On Friday, Feb. 2, Escoffery and his quintet — featuring trumpeter Jeremy Pelt — will present "Delightfulee Morgan," a program of music by the late, legendary trumpeter and composer Lee Morgan. The program's title comes from Morgan's 1966 Blue Note album, Delightfulee. The concert will showcase compositions by Morgan that are seldom heard and, in some cases, unrecorded.

It was after being approached by jazz historian and archivist Bertrand Uberall, who'd come across a trove of Morgan's unheard music at the Library of Congress, that Escoffery began conceiving what would become the Feb. 2 Ellington Jazz Series program. That process began with finding a trumpeter who he felt could uniquely serve Morgan's music. Enter Pelt.
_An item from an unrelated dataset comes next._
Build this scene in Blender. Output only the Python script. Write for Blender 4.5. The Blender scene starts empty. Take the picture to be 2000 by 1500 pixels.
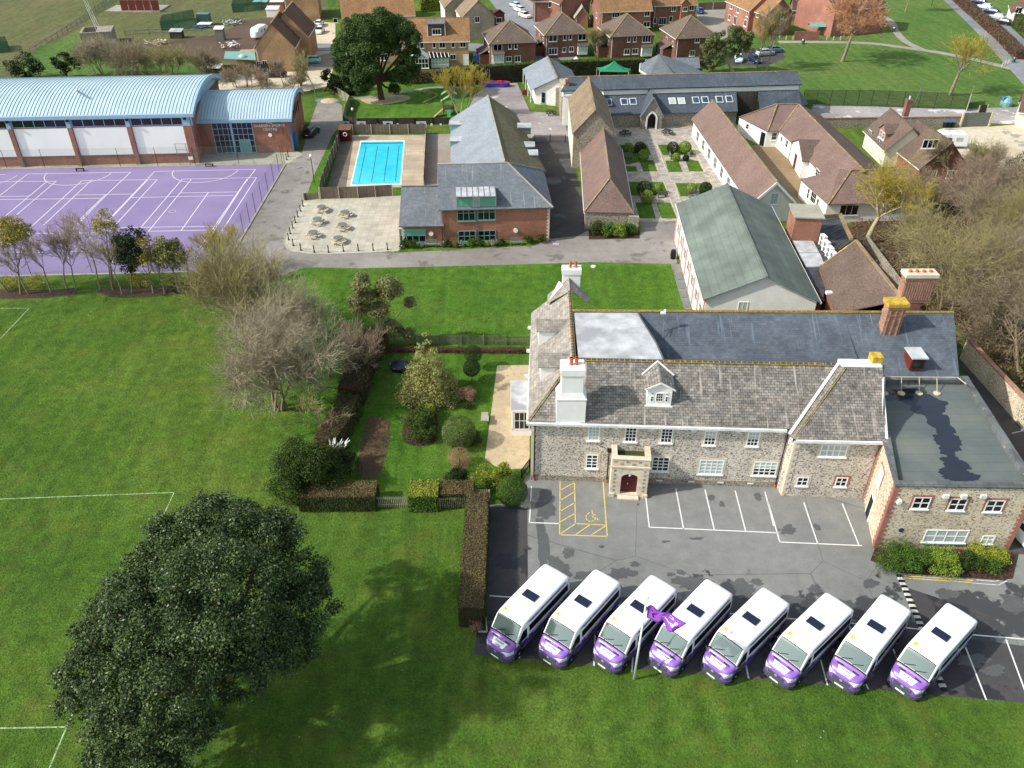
import bpy, math, random
import numpy as np
from mathutils import Vector, Matrix
R = math.radians
scene = bpy.context.scene
C = scene.collection
random.seed(7)
# ------------------------------------------------------------------ camera, sky, sun, exposure
F,TH,H=1620.0,R(35.3),47.0          # focal length in photo pixels (2000 wide), tilt below horizon, drone height (m)
CT, ST = math.cos(TH), math.sin(TH)
cam_d=bpy.data.cameras.new('camera');cam=bpy.data.objects.new('camera',cam_d);C.objects.link(cam)
cam.location = (0, 0, H); cam.rotation_euler = (R(90) - TH, 0, 0)
cam_d.sensor_width = 36.0; cam_d.lens = 36.0 * F / 2000.0
cam_d.clip_start = 0.5; cam_d.clip_end = 5000
scene.camera = cam
SUN_EL,SUN_AZ=R(39),R(14)              # shadows fall towards +x and slightly towards +y
w = bpy.data.worlds.new('World'); scene.world = w; w.use_nodes = True
nt = w.node_tree; nt.nodes.clear()
sky = nt.nodes.new('ShaderNodeTexSky'); sky.sky_type = 'NISHITA'; sky.sun_disc = False
sky.sun_elevation=SUN_EL;sky.sun_rotation=R(270)-SUN_AZ;sky.dust_density=2.0;sky.air_density=1.0
bg = nt.nodes.new('ShaderNodeBackground'); bg.inputs['Strength'].default_value = 0.15
wo = nt.nodes.new('ShaderNodeOutputWorld')
hs=nt.nodes.new('ShaderNodeHueSaturation');hs.inputs['Saturation'].default_value=0.62;hs.inputs['Hue'].default_value=0.475   # thin cloud: paler sky light
nt.links.new(sky.outputs[0],hs.inputs['Color']);nt.links.new(hs.outputs[0],bg.inputs[0]);nt.links.new(bg.outputs[0],wo.inputs[0])
sd=bpy.data.lights.new('sun','SUN');sd.energy=3.4;sd.angle=R(1.0);sd.color =(1.0,0.965,0.88)
so = bpy.data.objects.new('sun', sd); C.objects.link(so); so.location = (-60, 0, 80)
sdir=Vector((math.cos(SUN_EL)*math.cos(SUN_AZ),math.cos(SUN_EL)*math.sin(SUN_AZ),-math.sin(SUN_EL)))
so.rotation_euler = sdir.to_track_quat('-Z', 'Y').to_euler()
scene.view_settings.view_transform = 'Standard'; scene.view_settings.look = 'None'
scene.view_settings.exposure = 0.5; scene.view_settings.gamma = 1.0
scene.view_settings.use_curve_mapping = False

def P(px, py, z=0.0):
    """survey helper: place seen at photo pixel (px,py) at height z -> world point"""
    u = (px - 1000) / F; v = (py - 750) / F
    dy, dz = CT - v * ST, -ST - v * CT
    t = (z - H) / dz
    return Vector((u * t, dy * t, z))
def DY(px, py, Y):
    u = (px - 1000) / F; v = (py - 750) / F
    dy, dz = CT - v * ST, -ST - v * CT
    t = Y / dy
    return Vector((u * t, Y, H + dz * t))
def G(px, py): return P(px, py, 0.0)
def V(*a): return Vector(a)

# ------------------------------------------------------------------ object helpers
def tag(o, label=None, cat=None, group=None, kind=None):
    if label: o['label'] = label
    if cat: o['category'] = cat
    if group: o['group'] = group
    if kind: o['kind'] = kind
    return o
def thing(name, label, cat, loc=(0, 0, 0), rz=0.0, group=None):
    o = bpy.data.objects.new(name, None); C.objects.link(o)
    o.location = loc; o.rotation_euler = (0, 0, rz); o.empty_display_size = 0.3
    return tag(o, label, cat, group)
def root_of(o):
    while o.parent: o = o.parent
    return o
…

"Jeremy and I go way back to college days," Escoffery said, explaining that when he was a graduate student at the New England Conservatory, Pelt was a student at the Berklee College of Music. Pelt, he said, has long been a student of Morgan's music. There "could not be a better choice" than Pelt to present Morgan's music, Uberall offered.

Uberall said there's "no reason to believe [Morgan] ever performed" this music, the rights to which are held by Kiko Morgan, to whom the celebrated trumpeter was married but estranged from at the time of his death. Kiko Morgan gave Uberall permission to have the music performed.

Morgan recorded and performed with the likes of such iconic artists as John Coltrane, Dizzy Gillespie, and Art Blakey and was a prolific composer with his own impressive discography. He was shot and killed in 1972 by his common-law wife, Helen Moore, who'd rescued him from drugs and helped resurrect his suffering career. That story is recounted Kasper Collin's 2016 documentary I Called Him Morgan, which Escoffery pointed out brings to life the 1960s jazz scene in New York — particularly the feeling and the energy surrounding Slugs' Saloon. "That musical atmosphere was really inspiring to me," Escoffery said.

Escoffery's Feb. 2 program "Delightfulee Morgan" will celebrate an artist whose music and inimitable performances have long inspired many. Uberall is expected to deliver remarks about Lee Morgan from the stage, and two of Morgan's nephews are expected to be on hand.